§ **Exercise directions**
Write out, precisely and in full, each line of the material.

◆ ◆ ◆ ◆ ◆ ◆ ◆

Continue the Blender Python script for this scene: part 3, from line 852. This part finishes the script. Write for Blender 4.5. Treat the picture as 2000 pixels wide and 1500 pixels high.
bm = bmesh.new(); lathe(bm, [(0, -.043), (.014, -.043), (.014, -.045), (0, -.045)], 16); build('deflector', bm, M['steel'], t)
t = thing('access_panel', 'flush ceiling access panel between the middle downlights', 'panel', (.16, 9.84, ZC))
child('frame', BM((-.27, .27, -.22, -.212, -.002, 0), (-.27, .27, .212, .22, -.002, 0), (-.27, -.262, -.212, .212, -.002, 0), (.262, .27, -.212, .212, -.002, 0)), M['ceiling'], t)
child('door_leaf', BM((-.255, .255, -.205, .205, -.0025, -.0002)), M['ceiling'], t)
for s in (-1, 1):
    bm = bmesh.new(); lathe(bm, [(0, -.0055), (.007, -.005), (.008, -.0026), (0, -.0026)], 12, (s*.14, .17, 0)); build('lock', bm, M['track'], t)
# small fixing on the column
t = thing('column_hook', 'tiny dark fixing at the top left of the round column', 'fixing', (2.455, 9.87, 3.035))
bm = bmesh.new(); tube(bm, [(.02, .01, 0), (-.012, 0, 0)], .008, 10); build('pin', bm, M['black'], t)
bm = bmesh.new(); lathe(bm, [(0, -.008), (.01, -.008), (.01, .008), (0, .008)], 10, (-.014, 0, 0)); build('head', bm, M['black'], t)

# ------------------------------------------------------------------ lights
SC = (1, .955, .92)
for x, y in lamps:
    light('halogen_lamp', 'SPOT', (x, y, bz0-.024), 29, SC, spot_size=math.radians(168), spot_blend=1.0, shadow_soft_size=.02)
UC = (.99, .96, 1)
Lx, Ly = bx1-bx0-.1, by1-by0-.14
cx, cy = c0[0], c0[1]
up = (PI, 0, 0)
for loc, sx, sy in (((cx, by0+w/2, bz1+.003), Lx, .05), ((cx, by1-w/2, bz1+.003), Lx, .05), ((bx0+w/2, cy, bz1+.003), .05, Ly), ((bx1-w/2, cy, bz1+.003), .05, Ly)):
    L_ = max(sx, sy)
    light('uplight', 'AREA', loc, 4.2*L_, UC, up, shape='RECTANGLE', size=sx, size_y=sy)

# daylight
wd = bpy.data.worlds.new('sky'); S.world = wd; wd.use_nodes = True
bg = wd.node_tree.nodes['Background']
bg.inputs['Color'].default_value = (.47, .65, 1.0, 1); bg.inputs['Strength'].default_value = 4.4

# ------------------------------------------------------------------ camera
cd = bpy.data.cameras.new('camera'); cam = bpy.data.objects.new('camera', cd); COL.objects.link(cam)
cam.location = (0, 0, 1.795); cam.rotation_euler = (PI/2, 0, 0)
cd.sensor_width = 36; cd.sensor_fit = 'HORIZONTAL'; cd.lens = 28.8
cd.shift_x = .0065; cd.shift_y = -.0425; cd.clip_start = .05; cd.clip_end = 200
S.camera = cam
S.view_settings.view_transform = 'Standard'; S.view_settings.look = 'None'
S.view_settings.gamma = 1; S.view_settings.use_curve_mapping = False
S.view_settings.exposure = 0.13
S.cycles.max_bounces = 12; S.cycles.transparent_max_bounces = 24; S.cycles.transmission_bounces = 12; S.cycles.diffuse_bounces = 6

◆ ◆ ◆ ◆ ◆ ◆ ◆

§ **Full response**
Continue the Blender Python script for this scene: part 3, from line 852. This part finishes the script. Write for Blender 4.5. Treat the picture as 2000 pixels wide and 1500 pixels high.
bm = bmesh.new(); lathe(bm, [(0, -.043), (.014, -.043), (.014, -.045), (0, -.045)], 16); build('deflector', bm, M['steel'], t)
t = thing('access_panel', 'flush ceiling access panel between the middle downlights', 'panel', (.16, 9.84, ZC))
child('frame', BM((-.27, .27, -.22, -.212, -.002, 0), (-.27, .27, .212, .22, -.002, 0), (-.27, -.262, -.212, .212, -.002, 0), (.262, .27, -.212, .212, -.002, 0)), M['ceiling'], t)
child('door_leaf', BM((-.255, .255, -.205, .205, -.0025, -.0002)), M['ceiling'], t)
for s in (-1, 1):
    bm = bmesh.new(); lathe(bm, [(0, -.0055), (.007, -.005), (.008, -.0026), (0, -.0026)], 12, (s*.14, .17, 0)); build('lock', bm, M['track'], t)
# small fixing on the column
t = thing('column_hook', 'tiny dark fixing at the top left of the round column', 'fixing', (2.455, 9.87, 3.035))
bm = bmesh.new(); tube(bm, [(.02, .01, 0), (-.012, 0, 0)], .008, 10); build('pin', bm, M['black'], t)
bm = bmesh.new(); lathe(bm, [(0, -.008), (.01, -.008), (.01, .008), (0, .008)], 10, (-.014, 0, 0)); build('head', bm, M['black'], t)

# ------------------------------------------------------------------ lights
SC = (1, .955, .92)
for x, y in lamps:
    light('halogen_lamp', 'SPOT', (x, y, bz0-.024), 29, SC, spot_size=math.radians(168), spot_blend=1.0, shadow_soft_size=.02)
UC = (.99, .96, 1)
Lx, Ly = bx1-bx0-.1, by1-by0-.14
cx, cy = c0[0], c0[1]
up = (PI, 0, 0)
for loc, sx, sy in (((cx, by0+w/2, bz1+.003), Lx, .05), ((cx, by1-w/2, bz1+.003), Lx, .05), ((bx0+w/2, cy, bz1+.003), .05, Ly), ((bx1-w/2, cy, bz1+.003), .05, Ly)):
    L_ = max(sx, sy)
    light('uplight', 'AREA', loc, 4.2*L_, UC, up, shape='RECTANGLE', size=sx, size_y=sy)

# daylight
wd = bpy.data.worlds.new('sky'); S.world = wd; wd.use_nodes = True
bg = wd.node_tree.nodes['Background']
bg.inputs['Color'].default_value = (.47, .65, 1.0, 1); bg.inputs['Strength'].default_value = 4.4

# ------------------------------------------------------------------ camera
cd = bpy.data.cameras.new('camera'); cam = bpy.data.objects.new('camera', cd); COL.objects.link(cam)
cam.location = (0, 0, 1.795); cam.rotation_euler = (PI/2, 0, 0)
cd.sensor_width = 36; cd.sensor_fit = 'HORIZONTAL'; cd.lens = 28.8
cd.shift_x = .0065; cd.shift_y = -.0425; cd.clip_start = .05; cd.clip_end = 200
S.camera = cam
S.view_settings.view_transform = 'Standard'; S.view_settings.look = 'None'
S.view_settings.gamma = 1; S.view_settings.use_curve_mapping = False
S.view_settings.exposure = 0.13
S.cycles.max_bounces = 12; S.cycles.transparent_max_bounces = 24; S.cycles.transmission_bounces = 12; S.cycles.diffuse_bounces = 6